The case in question revolved around Andres Magana Ortiz, an undocumented immigrant who arrived in the United States illegally in 1989. Judge Reinhardt argues that while Magana Ortiz has two prior convictions for driving under the influence, he has exhibited “good moral character” in the fourteen years since his last conviction.

Magana Ortiz had previously been granted a stay of removal, but the government reversed course under the Trump administration:

After his immigration case concluded with a decision to remove Magana Ortiz because of his 1989 illegal entry into the United States, he filed for a stay of removal in September 2014. That stay was granted, allowing him to remain with his family and pursue available routes to legal status. On November 2, 2016, Magana Ortiz filed for an additional stay of removal. Without any explanation, the government on March 21, 2017 reversed its position, and ordered him to report for removal the next month.

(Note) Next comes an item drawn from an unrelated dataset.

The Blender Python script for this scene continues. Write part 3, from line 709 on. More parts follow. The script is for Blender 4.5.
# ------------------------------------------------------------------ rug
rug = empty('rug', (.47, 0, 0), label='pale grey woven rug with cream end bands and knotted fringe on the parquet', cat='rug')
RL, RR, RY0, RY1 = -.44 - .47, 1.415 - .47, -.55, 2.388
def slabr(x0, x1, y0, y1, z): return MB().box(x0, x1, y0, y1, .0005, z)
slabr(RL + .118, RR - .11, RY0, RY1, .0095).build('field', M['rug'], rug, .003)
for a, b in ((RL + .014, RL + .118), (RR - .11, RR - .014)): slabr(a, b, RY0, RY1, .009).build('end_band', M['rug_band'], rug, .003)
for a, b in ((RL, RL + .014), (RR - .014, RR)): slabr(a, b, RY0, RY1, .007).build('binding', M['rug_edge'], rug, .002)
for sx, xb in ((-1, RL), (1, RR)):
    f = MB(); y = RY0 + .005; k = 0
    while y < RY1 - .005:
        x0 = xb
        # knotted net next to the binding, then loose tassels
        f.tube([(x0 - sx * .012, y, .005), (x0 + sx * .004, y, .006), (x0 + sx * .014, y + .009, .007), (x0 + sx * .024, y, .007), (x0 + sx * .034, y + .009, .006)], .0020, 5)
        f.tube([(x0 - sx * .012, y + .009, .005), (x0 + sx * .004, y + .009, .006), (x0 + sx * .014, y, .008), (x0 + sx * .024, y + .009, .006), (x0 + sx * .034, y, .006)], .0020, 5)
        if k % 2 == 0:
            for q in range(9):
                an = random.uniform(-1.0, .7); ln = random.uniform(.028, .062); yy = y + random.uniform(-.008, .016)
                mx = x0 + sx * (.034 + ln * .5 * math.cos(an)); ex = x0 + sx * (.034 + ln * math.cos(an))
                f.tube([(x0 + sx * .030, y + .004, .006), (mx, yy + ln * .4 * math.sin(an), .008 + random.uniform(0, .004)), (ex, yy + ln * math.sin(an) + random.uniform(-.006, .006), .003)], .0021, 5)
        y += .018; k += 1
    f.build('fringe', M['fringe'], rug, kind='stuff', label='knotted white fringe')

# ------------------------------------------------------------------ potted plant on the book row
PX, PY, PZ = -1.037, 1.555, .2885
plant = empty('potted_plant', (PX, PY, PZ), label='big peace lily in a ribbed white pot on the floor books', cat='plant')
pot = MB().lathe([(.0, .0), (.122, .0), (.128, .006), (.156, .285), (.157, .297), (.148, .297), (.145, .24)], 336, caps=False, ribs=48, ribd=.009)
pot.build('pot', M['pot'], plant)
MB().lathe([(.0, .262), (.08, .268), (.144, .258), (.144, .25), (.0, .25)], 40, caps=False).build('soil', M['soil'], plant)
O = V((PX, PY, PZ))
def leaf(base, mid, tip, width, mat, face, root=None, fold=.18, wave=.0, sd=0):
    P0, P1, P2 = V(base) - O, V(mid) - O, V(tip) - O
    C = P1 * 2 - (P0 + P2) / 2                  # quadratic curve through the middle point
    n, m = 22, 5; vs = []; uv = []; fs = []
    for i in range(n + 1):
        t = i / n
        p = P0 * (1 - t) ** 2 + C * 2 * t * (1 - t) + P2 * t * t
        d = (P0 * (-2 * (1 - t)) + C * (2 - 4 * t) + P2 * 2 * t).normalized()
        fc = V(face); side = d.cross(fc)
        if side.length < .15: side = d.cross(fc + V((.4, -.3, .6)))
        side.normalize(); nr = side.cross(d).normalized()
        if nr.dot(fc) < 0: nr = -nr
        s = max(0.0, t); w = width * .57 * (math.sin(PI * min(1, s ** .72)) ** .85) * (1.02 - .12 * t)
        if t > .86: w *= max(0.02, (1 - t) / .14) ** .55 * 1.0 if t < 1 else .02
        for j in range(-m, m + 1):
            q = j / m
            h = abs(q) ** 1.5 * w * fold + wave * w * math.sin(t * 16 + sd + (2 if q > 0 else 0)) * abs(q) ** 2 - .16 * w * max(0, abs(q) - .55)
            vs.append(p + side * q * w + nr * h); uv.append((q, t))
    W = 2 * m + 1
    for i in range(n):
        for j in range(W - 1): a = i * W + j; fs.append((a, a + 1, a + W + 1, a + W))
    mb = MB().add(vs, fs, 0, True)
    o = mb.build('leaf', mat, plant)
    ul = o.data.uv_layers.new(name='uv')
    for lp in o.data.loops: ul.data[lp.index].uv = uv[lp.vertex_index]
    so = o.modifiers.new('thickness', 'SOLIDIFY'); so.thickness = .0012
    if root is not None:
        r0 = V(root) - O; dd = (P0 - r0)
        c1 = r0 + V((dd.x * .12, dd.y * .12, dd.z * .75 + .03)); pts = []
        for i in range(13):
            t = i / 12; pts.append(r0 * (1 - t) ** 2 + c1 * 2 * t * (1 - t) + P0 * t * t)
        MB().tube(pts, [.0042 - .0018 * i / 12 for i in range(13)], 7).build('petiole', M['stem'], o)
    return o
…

“All Magana Ortiz asked for in requesting a stay was to remain in this country, his home of almost three decades, while pursuing such routes to legal status,” Reinhardt explains, highlighting that Magana Ortiz is currently exploring legal routes to citizenship. “It was fully within the government’s power to once more grant his reasonable request. Instead, it has ordered him deported immediately.”

Judge Reinhardt excoriates the current administration for pursuing deportation in this specific case, forcing him to make a decision that will separate Magana Ortiz from his family:

In doing so, the government forces us to participate in ripping apart a family. Three United States citizen children will now have to choose between their father and their country. If they leave their homeland with their father, the children would be forced to move to a nation with which they have no connection. All three children were born in the United States; none has ever lived in Mexico or learned Spanish. Moving with their father would uproot their lives, interrupt their educations, and deprive them of the opportunities afforded by growing up in this country.

“Subjecting vulnerable children to a choice between expulsion to a foreign land or losing the care and support of their father is not how this nation should treat its citizens,” Judge Reinhardt writes.

In the closing paragraphs of his opinion, Judge Reinhardt sets his sights clearly on President Donald Trump:

President Trump has claimed that his immigration policies would target the “bad hombres.” The government’s decision to remove Magana Ortiz shows that even the “good hombres” are not safe. Magana Ortiz is by all accounts a pillar of his community and a devoted father and husband. It is difficult to see how the government’s decision to expel him is consistent with the President’s promise of an immigration system with “a lot of heart.” I find no such compassion in the government’s choice to deport Magana Ortiz.

Finally, Reinhardt admits that it is beyond his power to do anything to prevent Andres Magana Ortiz's impending deportation:

We are unable to prevent Magana Ortiz’s removal, yet it is contrary to the values of this nation and its legal system. Indeed, the government’s decision to remove Magana Ortiz diminishes not only our country but our courts, which are supposedly dedicated to the pursuit of justice. Magana Ortiz and his family are in truth not the only victims. Among the others are judges who, forced to participate in such inhumane acts, suffer a loss of dignity and humanity as well.

In one final sentence, Judge Stephen Reinhardt makes clear how he views President Donald Trump's current immigration policy: “I concur as a judge, but as a citizen, I do not.”